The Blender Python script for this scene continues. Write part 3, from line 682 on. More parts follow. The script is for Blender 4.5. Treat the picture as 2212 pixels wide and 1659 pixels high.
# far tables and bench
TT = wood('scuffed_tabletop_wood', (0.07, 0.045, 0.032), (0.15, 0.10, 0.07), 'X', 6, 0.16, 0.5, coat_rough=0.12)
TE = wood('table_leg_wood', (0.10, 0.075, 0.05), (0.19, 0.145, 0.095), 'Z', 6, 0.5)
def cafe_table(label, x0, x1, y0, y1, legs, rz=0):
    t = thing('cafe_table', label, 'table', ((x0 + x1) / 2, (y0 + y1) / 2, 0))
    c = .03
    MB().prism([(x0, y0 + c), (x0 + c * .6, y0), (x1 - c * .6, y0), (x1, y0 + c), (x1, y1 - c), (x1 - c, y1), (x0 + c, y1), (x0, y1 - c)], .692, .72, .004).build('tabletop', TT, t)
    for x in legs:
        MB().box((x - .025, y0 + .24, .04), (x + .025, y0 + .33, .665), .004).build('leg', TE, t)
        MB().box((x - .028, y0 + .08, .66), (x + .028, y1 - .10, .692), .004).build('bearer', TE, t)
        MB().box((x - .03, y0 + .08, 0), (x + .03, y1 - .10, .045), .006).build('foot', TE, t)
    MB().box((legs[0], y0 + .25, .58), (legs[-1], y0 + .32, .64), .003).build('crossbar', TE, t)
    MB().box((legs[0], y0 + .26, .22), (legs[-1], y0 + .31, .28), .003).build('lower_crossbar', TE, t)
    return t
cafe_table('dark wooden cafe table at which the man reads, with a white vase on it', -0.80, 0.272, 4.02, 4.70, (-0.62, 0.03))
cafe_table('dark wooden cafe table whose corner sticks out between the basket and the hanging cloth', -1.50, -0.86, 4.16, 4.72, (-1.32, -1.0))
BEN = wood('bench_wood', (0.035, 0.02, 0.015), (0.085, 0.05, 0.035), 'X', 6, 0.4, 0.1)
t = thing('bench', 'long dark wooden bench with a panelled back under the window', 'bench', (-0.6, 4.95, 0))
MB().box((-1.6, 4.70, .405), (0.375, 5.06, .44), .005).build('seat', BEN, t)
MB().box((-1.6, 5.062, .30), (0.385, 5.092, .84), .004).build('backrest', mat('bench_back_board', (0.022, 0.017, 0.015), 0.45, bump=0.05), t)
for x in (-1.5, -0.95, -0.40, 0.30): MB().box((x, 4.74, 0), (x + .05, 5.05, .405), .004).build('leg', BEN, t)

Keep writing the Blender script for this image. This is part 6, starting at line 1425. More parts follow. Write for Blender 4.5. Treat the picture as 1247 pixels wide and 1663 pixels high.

________________________

Task brief
Please reproduce each line exactly as written.

Solution to the problem
The Blender Python script for this scene continues. Write part 3, from line 682 on. More parts follow. The script is for Blender 4.5. Treat the picture as 2212 pixels wide and 1659 pixels high.
# far tables and bench
TT = wood('scuffed_tabletop_wood', (0.07, 0.045, 0.032), (0.15, 0.10, 0.07), 'X', 6, 0.16, 0.5, coat_rough=0.12)
TE = wood('table_leg_wood', (0.10, 0.075, 0.05), (0.19, 0.145, 0.095), 'Z', 6, 0.5)
def cafe_table(label, x0, x1, y0, y1, legs, rz=0):
    t = thing('cafe_table', label, 'table', ((x0 + x1) / 2, (y0 + y1) / 2, 0))
    c = .03
    MB().prism([(x0, y0 + c), (x0 + c * .6, y0), (x1 - c * .6, y0), (x1, y0 + c), (x1, y1 - c), (x1 - c, y1), (x0 + c, y1), (x0, y1 - c)], .692, .72, .004).build('tabletop', TT, t)
    for x in legs:
        MB().box((x - .025, y0 + .24, .04), (x + .025, y0 + .33, .665), .004).build('leg', TE, t)
        MB().box((x - .028, y0 + .08, .66), (x + .028, y1 - .10, .692), .004).build('bearer', TE, t)
        MB().box((x - .03, y0 + .08, 0), (x + .03, y1 - .10, .045), .006).build('foot', TE, t)
    MB().box((legs[0], y0 + .25, .58), (legs[-1], y0 + .32, .64), .003).build('crossbar', TE, t)
    MB().box((legs[0], y0 + .26, .22), (legs[-1], y0 + .31, .28), .003).build('lower_crossbar', TE, t)
    return t
cafe_table('dark wooden cafe table at which the man reads, with a white vase on it', -0.80, 0.272, 4.02, 4.70, (-0.62, 0.03))
cafe_table('dark wooden cafe table whose corner sticks out between the basket and the hanging cloth', -1.50, -0.86, 4.16, 4.72, (-1.32, -1.0))
BEN = wood('bench_wood', (0.035, 0.02, 0.015), (0.085, 0.05, 0.035), 'X', 6, 0.4, 0.1)
t = thing('bench', 'long dark wooden bench with a panelled back under the window', 'bench', (-0.6, 4.95, 0))
MB().box((-1.6, 4.70, .405), (0.375, 5.06, .44), .005).build('seat', BEN, t)
MB().box((-1.6, 5.062, .30), (0.385, 5.092, .84), .004).build('backrest', mat('bench_back_board', (0.022, 0.017, 0.015), 0.45, bump=0.05), t)
for x in (-1.5, -0.95, -0.40, 0.30): MB().box((x, 4.74, 0), (x + .05, 5.05, .405), .004).build('leg', BEN, t)

Keep writing the Blender script for this image. This is part 6, starting at line 1425. More parts follow. Write for Blender 4.5. Treat the picture as 1247 pixels wide and 1663 pixels high.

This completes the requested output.